Independent Collegian article
From the University of Toledo Independent Collegian, September 16, 2004


By Sarah Wise

Thursday, September 16, 2004

The story about Abraham Lincoln spending the night here still doesn't seem to be true.

Downtown, just over the Washington Street Swan Creek Bridge, turn right onto Broadway Street and there looms the Oliver House.

This massive four-story building houses some fascinating local legends along with some of Toledo's finest local establishments, and since it is the only place in Ohio where one can get history, mystery, and locally-brewed beers all in one sitting, this place stands on its own with or without the legendary presidential visit.

One of Toledo's most impressive historical landmarks, the Oliver House was built in 1859 as Toledo's premier hotel. Walking toward the entrance, the impressive Greek revival style would be an imposing fašade, but the time- worn brickwork, bright, neon-lit entrances and vistas of the lit bridge and cityscape in the background are anything but.

A helpful historical marker in the front yard says the building originally overlooked the Middlegrounds, an early railroad, immigration and commercial activity site.

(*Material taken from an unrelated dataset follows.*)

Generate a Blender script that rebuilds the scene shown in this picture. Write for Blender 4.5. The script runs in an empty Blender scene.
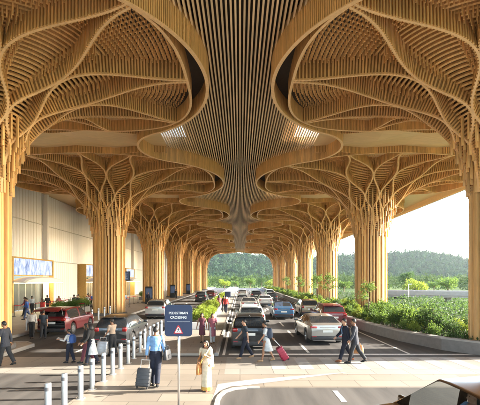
import bpy, bmesh, math, random
import numpy as np
from mathutils import Vector, Matrix, noise as mnoise
R = math.radians
PI = math.pi
rng = random.Random(7)
sc = bpy.context.scene
COL = sc.collection
FPX, HZ, CX, HC = 388.0, 280.0, 240.0, 3.3     # focal length in photo pixels, horizon row, centre column, eye height

def at(px, py, z=0.0):
    """ground position seen at a photo pixel (used once, to read the plan off the photograph)"""
    d = FPX * (HC - z) / (py - HZ)
    return ((px - CX) * d / FPX, d)

# ------------------------------------------------------------------ mesh builder
class MB:
    def __init__(s):
        s.v = []; s.f = []; s.m = []
    def add(s, verts, faces, mi=0):
        o = len(s.v)
        s.v.extend([tuple(p) for p in verts])
        for f in faces:
            s.f.append(tuple(i + o for i in f)); s.m.append(mi)
        return s
    def box(s, c, d, rz=0.0, mi=0, M=None):
        x, y, z = d[0] / 2, d[1] / 2, d[2] / 2
        ca, sa = math.cos(rz), math.sin(rz)
        vs = []
        for sz in (-z, z):
            for sx, sy in ((-x, -y), (x, -y), (x, y), (-x, y)):
                p = Vector((c[0] + sx * ca - sy * sa, c[1] + sx * sa + sy * ca, c[2] + sz))
                vs.append(M @ p if M else p)
        return s.add(vs, [(3, 2, 1, 0), (4, 5, 6, 7), (0, 1, 5, 4), (1, 2, 6, 5), (2, 3, 7, 6), (3, 0, 4, 7)], mi)
    def rbox(s, c, d, r=0.02, mi=0, M=None, n=3):
        """box with rounded vertical profile in every axis (superellipsoid-like bevel)"""
        bm = bmesh.new()
        bmesh.ops.create_cube(bm, size=1)
        for v in bm.verts:
            v.co = Vector((v.co.x * d[0], v.co.y * d[1], v.co.z * d[2]))
        bmesh.ops.bevel(bm, geom=bm.edges[:], offset=min(r, min(d) * .49), segments=n, profile=.5, affect='EDGES')
        T = Matrix.Translation(c)
        if M: T = M @ T
        bm.verts.index_update()
        s.add([T @ v.co for v in bm.verts], [[v.index for v in f.verts] for f in bm.faces], mi)
        bm.free(); return s
    def tube(s, pts, rad, n=8, mi=0, caps=True, flat=None):
        pts = [Vector(p) for p in pts]
        if not hasattr(rad, '__len__'): rad = [rad] * len(pts)
        rings = []
        up = Vector((0, 0, 1))
        prev = None
        for i, p in enumerate(pts):
            t = (pts[min(i + 1, len(pts) - 1)] - pts[max(i - 1, 0)])
            if t.length < 1e-9: t = Vector((0, 0, 1))
            t.normalize()
            if prev is None:
                a = t.cross(Vector((0, 1, 0)) if abs(t.y) < .9 else Vector((1, 0, 0))).normalized()
            else:
                a = (prev - t * prev.dot(t)).normalized()
            prev = a
            b = t.cross(a)
            r = rad[i]
            ra, rb = (r, r) if not hasattr(r, '__len__') else r
            rings.append([p + a * math.cos(2 * PI * k / n) * ra + b * math.sin(2 * PI * k / n) * rb for k in range(n)])
        return s.loft(rings, caps, mi)
    def loft(s, rings, caps=True, mi=0, closed=True):
        n = len(rings[0]); vs = [p for r in rings for p in r]; fs = []
        m = n if closed else n - 1
        for i in range(len(rings) - 1):
            for k in range(m):
                a, b = i * n + k, i * n + (k + 1) % n
                fs.append((a, b, b + n, a + n))
        if caps:
            fs.append(tuple(range(n - 1, -1, -1)))
            fs.append(tuple(range((len(rings) - 1) * n, len(rings) * n)))
        return s.add(vs, fs, mi)
    def lathe(s, prof, c=(0, 0, 0), n=16, mi=0, caps=True):
        return s.loft([[Vector((c[0] + r * math.cos(2 * PI * k / n), c[1] + r * math.sin(2 * PI * k / n), c[2] + z)) for k in range(n)] for r, z in prof], caps, mi)
    def ell(s, c, r, nu=12, nv=8, mi=0, M=None):
        rings = []
        for j in range(nv + 1):
            a = -PI / 2 + PI * (j * .98 / nv + .01)
            rings.append([Vector((c[0] + r[0] * math.cos(a) * math.cos(2 * PI * k / nu), c[1] + r[1] * math.cos(a) * math.sin(2 * PI * k / nu), c[2] + r[2] * math.sin(a))) for k in range(nu)])
        if M: rings = [[M @ p for p in q] for q in rings]
        return s.loft(rings, True, mi)
    def poly(s, pts, z0, z1, mi=0):
        """prism from a plan outline (counter-clockwise)"""
        n = len(pts)
        vs = [(p[0], p[1], z0) for p in pts] + [(p[0], p[1], z1) for p in pts]
        fs = [tuple(range(n - 1, -1, -1)), tuple(range(n, 2 * n))] + [(i, (i + 1) % n, n + (i + 1) % n, n + i) for i in range(n)]
        return s.add(vs, fs, mi)
    def mesh(s, name):
        me = bpy.data.meshes.new(name)
        me.from_pydata(s.v, [], s.f)
        if any(s.m): me.polygons.foreach_set('material_index', s.m)
        return me
    def build(s, name, mats, parent=None, smooth=False, loc=None, angle=None):
        me = s.mesh(name)
        for m in (mats if isinstance(mats, (list, tuple)) else [mats]): me.materials.append(m)
        if smooth:
            me.polygons.foreach_set('use_smooth', [True] * len(me.polygons))
            if angle: me.set_sharp_from_angle(angle=R(angle))
        return link(name, me, parent, loc)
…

According to the Forgotten Ohio Web site of legends, The Oliver House was built on (what else?) an Indian burial ground. Ghost stories about the site are plentiful, one of the most famous being "The Captain": A ghost of a soldier who died in one of the upper rooms there supposedly haunts the Pool Room dressed in full uniform - medals and all.

Mutz, the brew pub located in the lower level of the multi-venued Oliver House (there is also a martini lounge, a restaurant, and catering), has a wide stone-spiral staircase. The floor plan is divided to provide a choice of 2 separate bar/dining areas, a game room and an outdoor patio that occupies the central courtyard in the middle of the building.

The bars are long and made of dark wood, and there's a shuffleboard, a pool table, a jukebox and a big-screen TV with hook-ups for a video game system.

The indoor seating is dimly lit. There are always bowls of free peanuts or popcorn. The patio has colored tea lights strung up between the walls of the courtyard, a bunch of tables with patio umbrellas and always has a full and lively crowd when the weather is right.

However, whether you're looking for dining indoors or al fresco, don't make a trip just for the food: this brewery is known more for the brews (rightfully so), and the pub grub is standard at best. To be fair, the portions are generous and a favorite strategy is to head down early on Thursday (5 to 9 p.m.) for Happy Hour and half-off appetizers.

We had a $5 pitcher and could barely make a dent in the nachos and the wings.

There's an impressive and rotating selection of crafted brews that come from the Maumee Bay Brewing Company, whose restaurant is located upstairs. There have been more than 20 different styles - everything from Java Stouts to Czech Pilsners to the ever-popular Buckeye Beer.

We tried the Fallen Timbers Red Ale and the Hefe Weizen, an interesting brew that had an aftertaste scarily reminiscent of banana and cloves. Domestic drinkers beware: crafted brews are sometimes bizarre and always much more flavorful.

In a city with too many cookie-cutter franchises and too few local establishments, the Oliver House proudly remains one of the historical, architectural and social sites with plenty of local legend and flavor.

Located at 27 Broadway St., the easiest route from campus is to head downtown on Dorr Street, which curves into Washington Street. Take Washington all the way to the river, turn right on Ottawa Street and then branch off to the right to Broadway.

Mutz is open Monday through Saturday from 4 p.m. to 2:30 a.m., and parking is always easy to find either on or across the street.